他方、関東で親しまれているのが柏餅です。お正月に飾られるゆずり葉などと同様に、柏の葉は若葉が出るまで大きく育ち続け、前の葉が落ちると次々と譲られるように新たな葉が生い茂ります。このことから、江戸の武士たちが家門繁栄・子孫長久を祈願し、柏の葉で包まれたお菓子でお祝いをするようになりました。それは先人の知恵。当時、貴重なお米を使って作るお餅は、 お節句や大事なお祭りのときなどに食べる大事なご馳走です。とはいえ、餅そのものの味や甘さに変化をつけることは難しい。そこで、添えられる葉一枚を時候のものに工夫することで、柏餅や椿餅という風に名前を変え、季節感や愉しみを増し加え、演出しようとしたのです。なお、当時から、柏餅に味噌や塩の餡が用いられることがあったそうです。 とにかく砂糖は入手困難な貴重品でした。
 


孔明と饅頭(まんとう) 

他にも、中国の偉人とお菓子に関係する興味深い話があります。たとえば、饅頭(まんじゅう・まんとう)を考えたのは、中国の三国志でお馴染みの諸葛孔明だと言われています。昔、荒神がいるとされる川を鎮めたいと思った町人たちが、祈りの儀式を捧げる際に人間を生贄にしようとしました。
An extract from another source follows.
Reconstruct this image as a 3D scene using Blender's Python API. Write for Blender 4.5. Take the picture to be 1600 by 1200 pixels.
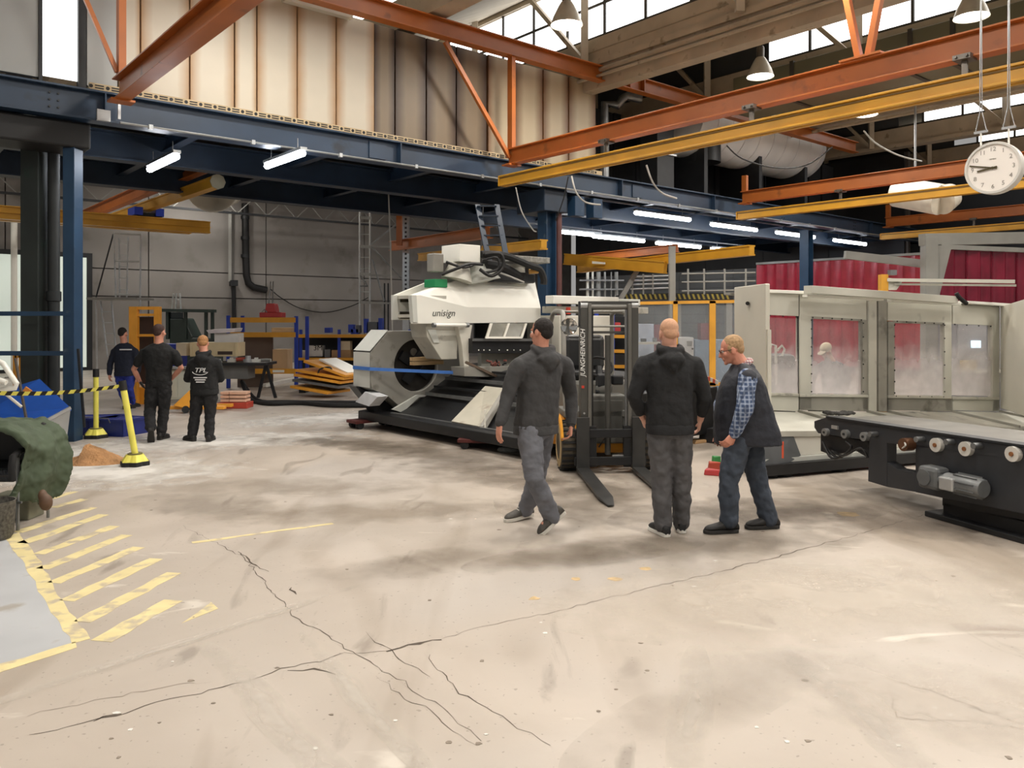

それを知った孔明が、そんなことをする必要はない、代わりに小麦粉をこねて人の頭の形にし、中に牛や馬の肉を詰めたものを用意しなさいと町人たちを説得し、最高のご馳走であった饅頭(まんとう)を捧げさせたそうです。人間の代わりに美味しいご馳走をお供えし川に流せば、荒神も喜ぶはずと試したところ、氾濫がおさまりました。それ以来、人間が生贄として捧げられることはなくなり、代わりに饅頭が川に流されるようになったと言われています。なお、饅頭は饅に頭と書きますが、これが肉饅頭、いわゆる肉まんの由来です。日本では、頭を「ず」と読むことから、「まんず」と呼ばれるようになり、次第に現在の「まんじゅう」に変わっていきました。
 

 

木村宗慎(きむら・そうしん)
1976年愛媛県生まれ。茶道家。神戸大学卒業。少年期より茶道を学び、1997年に芳心会を設立。京都・東京で同会稽古場を主宰。その一方で、茶の湯を軸に執筆活動や各種媒体、展覧会などの監修も手がける。また国内外のクリエイターとのコラボレートも多く、様々な角度から茶道の理解と普及に努めている。 2014年から「青花の会」世話人を務め、工芸美術誌『工芸青花』(新潮社刊)の編集にも携わる。現在、同誌編集委員。著書『一日一菓』(新潮社刊)でグルマン世界料理本大賞 Pastry 部門グランプリを受賞のほか、日本博物館協会や中国・国立茶葉博物館などからも顕彰を受ける。他の著書に『利休入門』(新潮社)『茶の湯デザイン』『千利休の功罪。』(ともにCCCメディアハウス)など。日本ペンクラブ会員。日本食文化会議運営委員長。